Naturalmente, os níveis foram todos redesenhados, tendo em conta que já não existem múltiplas personagens jogáveis com habilidades distintas entre si. Graficamente, o jogo é bastante competente, com cenários muito coloridos, bem detalhados e repletos de efeitos visuais interessantes, como várias camadas de parallax scrolling e transparências. Por outro lado, perdemos todas aquelas belíssimas cenas anime que iam avançando a narrativa. Aqui, contamos apenas com breves sequências no início e no final do jogo, o que é uma pena. A banda sonora mantém-se excelente, repleta de temas enérgicos. A Super Nintendo até se saiu surpreendentemente bem na recriação dos temas mais rock desta composição. Em suma, esta adaptação de Valis IV apresenta pontos positivos e negativos, mas, sinceramente, mesmo sendo graficamente mais avançada, continuo a preferir a jogabilidade e as cenas animadas do lançamento original.

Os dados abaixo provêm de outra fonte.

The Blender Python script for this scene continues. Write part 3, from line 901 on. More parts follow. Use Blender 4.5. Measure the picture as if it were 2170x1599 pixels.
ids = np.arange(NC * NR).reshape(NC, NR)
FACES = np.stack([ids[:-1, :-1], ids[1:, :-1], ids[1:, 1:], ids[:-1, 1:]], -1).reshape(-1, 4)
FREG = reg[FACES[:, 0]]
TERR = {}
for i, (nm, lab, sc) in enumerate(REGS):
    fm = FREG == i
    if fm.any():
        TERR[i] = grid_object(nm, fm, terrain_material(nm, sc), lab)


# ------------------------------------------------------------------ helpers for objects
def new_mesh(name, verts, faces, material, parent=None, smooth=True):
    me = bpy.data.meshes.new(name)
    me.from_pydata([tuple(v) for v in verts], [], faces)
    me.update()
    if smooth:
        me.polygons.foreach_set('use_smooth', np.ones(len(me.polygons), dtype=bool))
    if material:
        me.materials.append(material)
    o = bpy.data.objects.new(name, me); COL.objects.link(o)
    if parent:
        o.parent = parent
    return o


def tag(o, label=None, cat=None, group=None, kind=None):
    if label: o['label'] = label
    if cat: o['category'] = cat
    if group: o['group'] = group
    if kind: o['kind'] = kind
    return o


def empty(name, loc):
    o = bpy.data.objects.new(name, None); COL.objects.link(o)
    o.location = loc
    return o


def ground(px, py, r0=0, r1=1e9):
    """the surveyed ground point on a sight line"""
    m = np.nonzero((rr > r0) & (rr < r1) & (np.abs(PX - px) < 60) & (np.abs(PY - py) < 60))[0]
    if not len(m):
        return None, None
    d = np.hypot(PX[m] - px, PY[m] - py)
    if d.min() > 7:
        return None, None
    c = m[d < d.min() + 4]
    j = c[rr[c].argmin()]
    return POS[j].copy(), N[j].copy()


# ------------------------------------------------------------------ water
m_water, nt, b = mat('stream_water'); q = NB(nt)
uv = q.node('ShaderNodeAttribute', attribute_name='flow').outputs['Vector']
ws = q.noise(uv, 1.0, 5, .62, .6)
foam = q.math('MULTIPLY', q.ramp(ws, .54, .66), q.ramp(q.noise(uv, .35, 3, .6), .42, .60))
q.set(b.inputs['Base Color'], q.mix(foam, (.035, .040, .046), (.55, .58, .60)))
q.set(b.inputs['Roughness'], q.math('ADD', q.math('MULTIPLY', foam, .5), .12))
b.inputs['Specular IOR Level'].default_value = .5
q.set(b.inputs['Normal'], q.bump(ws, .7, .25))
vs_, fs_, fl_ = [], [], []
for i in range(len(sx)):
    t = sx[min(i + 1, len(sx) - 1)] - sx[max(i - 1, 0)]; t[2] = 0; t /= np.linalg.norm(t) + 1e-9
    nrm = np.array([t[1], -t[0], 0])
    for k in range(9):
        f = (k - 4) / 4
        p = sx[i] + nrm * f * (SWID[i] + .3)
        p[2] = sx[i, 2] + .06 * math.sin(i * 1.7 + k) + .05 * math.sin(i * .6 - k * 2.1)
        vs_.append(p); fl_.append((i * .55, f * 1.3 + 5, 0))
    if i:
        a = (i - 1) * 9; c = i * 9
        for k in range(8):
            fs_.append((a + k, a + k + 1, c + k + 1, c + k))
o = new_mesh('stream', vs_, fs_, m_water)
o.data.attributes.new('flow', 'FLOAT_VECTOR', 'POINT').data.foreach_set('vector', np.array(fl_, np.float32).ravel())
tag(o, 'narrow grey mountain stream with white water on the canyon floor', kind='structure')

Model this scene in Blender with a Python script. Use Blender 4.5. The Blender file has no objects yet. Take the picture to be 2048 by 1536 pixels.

De resto, cada jogo desta compilação possui as mesmas funcionalidades dos volumes anteriores: contamos com um sistema de rewind, save states e controlos personalizáveis. Para além disso, podemos consultar uma adaptação para inglês dos manuais de cada jogo, seguida dos scans dos manuais, caixa e cartucho/disquetes dos lançamentos originais. As cenas animadas e a banda sonora de cada jogo podem também ser visualizadas livremente, a par de alguns trailers ou anúncios televisivos em certos títulos, algo que, sinceramente, me passou despercebido nas compilações anteriores.
Portanto, para quem for um fã acérrimo da série Valis, tem aqui mais uma compilação interessante que nos traz diversas variantes dos seus títulos. Ainda assim, se a Edia queria realmente dividir tudo isto em três volumes, talvez tivesse feito mais sentido organizar as versões da seguinte forma: o primeiro volume dedicado às edições para PC Engine CD, o segundo às versões lançadas para Famicom, Mega Drive e Super Famicom, e um terceiro volume exclusivamente para adaptações em computadores nipónicos, onde a inclusão da versão Sharp X68000 do Valis II teria sido uma mais-valia.